Jacques Offenbach (1819-1880)
Les Contes d’Hoffmann est le chef d’œuvre ultime du compositeur, qui mourut avant son complet achèvement. L’écrivain allemand en est le héros, successivement confronté à des amours malheureuses pour trois femmes. Et c’est finalement à sa fidèle muse qu’il se vouera avec l’air « O Dieu, de quelle ivresse », d’une brulante ardeur romantique.
Ernest Chausson (1855_1899)
Bien que mort jeune, dans un accident de vélo, ce compositeur laissa une œuvre considérable, dans des genres variés : symphonique (une symphonie, "Poème pour violon et orchestre"), lyrique (Le Roi Arthus), musique de chambre…Il y allie une fluidité et une transparence françaises à l’influence wagnérienne.
Le Poème de l’amour et de la mer (1892) est un triptyque pour voix et orchestre sur des textes de Maurice Bouchor, poète qui écrivit aussi pour Debussy. L’œuvre évoque la luxuriance, puis la déchéance d’un amour en bord de mer. Après le grave Interlude, qui fait présager la chute, La Mort de l’amour donne lieu à une belle et émouvante mélodie (« Le temps des lilas et le temps des roses »).
Gabriel Fauré (1845-1924)
Parmi les couples d’amoureux légendaires, Pelléas et Mélisande ont été exceptionnellement bien traités par les musiciens : après la création de la pièce de Maeterlinck (1893), quatre compositeurs de premier plan ont abordé le sujet dans le bref délai de 12 ans : Fauré fit une musique de scène (1898), Debussy son opéra (1902), Schönberg un poème symphonique (1903) et Sibelius une autre musique de scène (1905).
L’œuvre de Fauré, quoique d’un style fort différent de celle de Debussy, supporte la comparaison avec ce chef d’œuvre, comme en témoigne son Prélude : Fauré y évoque le symbolisme de Maeterlinck par une ambiance mystérieuse et une approche musicale en demi-teintes, qui s’accompagne de tensions et détentes. A la fin, le cor cite deux fois un thème de La Walkyrie (l’appel de Hunding), établissant un parallèle intéressant entre le triangle amoureux Pelléas/Mélisande/Golaud et celui de Siegmund/Sieglinde/Hunding.

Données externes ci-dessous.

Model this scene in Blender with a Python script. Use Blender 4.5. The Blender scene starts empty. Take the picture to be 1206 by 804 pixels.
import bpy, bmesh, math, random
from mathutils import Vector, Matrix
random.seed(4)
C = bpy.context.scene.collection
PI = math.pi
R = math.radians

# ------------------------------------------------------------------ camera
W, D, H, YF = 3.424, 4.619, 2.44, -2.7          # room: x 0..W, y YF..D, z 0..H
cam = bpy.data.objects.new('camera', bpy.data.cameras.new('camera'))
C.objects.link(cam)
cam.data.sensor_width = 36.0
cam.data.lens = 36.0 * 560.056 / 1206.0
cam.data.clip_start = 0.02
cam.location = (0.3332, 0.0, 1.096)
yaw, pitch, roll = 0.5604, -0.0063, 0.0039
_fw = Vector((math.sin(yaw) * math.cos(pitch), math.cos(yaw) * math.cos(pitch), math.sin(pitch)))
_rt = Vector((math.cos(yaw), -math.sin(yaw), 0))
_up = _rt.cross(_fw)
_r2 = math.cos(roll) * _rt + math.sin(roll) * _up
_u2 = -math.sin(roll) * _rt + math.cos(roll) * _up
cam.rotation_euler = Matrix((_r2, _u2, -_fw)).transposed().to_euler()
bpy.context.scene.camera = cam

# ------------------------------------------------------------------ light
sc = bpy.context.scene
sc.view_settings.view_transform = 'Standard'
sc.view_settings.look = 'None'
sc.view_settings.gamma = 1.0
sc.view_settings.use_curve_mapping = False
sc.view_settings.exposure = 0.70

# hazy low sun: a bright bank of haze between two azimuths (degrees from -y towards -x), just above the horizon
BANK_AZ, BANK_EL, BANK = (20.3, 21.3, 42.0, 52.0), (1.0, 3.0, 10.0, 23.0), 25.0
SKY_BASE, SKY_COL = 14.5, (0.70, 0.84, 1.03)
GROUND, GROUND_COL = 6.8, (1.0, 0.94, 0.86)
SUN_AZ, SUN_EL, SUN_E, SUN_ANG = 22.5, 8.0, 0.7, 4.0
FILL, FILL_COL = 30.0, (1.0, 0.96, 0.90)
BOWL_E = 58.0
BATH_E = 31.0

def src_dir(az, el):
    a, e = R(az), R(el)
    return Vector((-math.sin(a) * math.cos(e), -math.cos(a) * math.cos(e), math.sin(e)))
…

Richard Wagner (1813-1883)
Les amours de Tristan et Isolde ont donné lieu à de nombreux romans médiévaux, du IXème au XIIIème siècles. Wagner a su en extraire la quintessence pour en faire un livret d’opéra (1865) centré sur l’essentiel, et teinté par sa lecture de la philosophie de Schopenhauer ainsi que par ses relations amoureuses avec Mathilde Wesendonck. De là vient l’importance des thèmes de la nuit et de la mort (Eros=Thanatos).
La musique y atteint des sommets jusqu’alors inconnus, grâce notamment à l’usage des leit-motifs et du chromatisme, et exprime avec une puissance révolutionnaire l’intensité amoureuse autant que les pulsions morbides.
A la fin de l’opéra, Isolde s’exprime seule (« Mild und leise »), extatique devant le cadavre de son amant, qu’elle croit voir s’animer pour elle et l’entrainer pour qu’elle se dissolve « dans le tout mouvant de la respiration du monde ». Cette page est à l’évidence un chef d’œuvre. Elle utilise un nombre limité de leit-motifs, combinés pour atteindre une tension croissante, avant l’accalmie finale ; la progression dramatique y est voisine de la fin de Norma, de Bellini, œuvre que Wagner avait dirigée et admirait.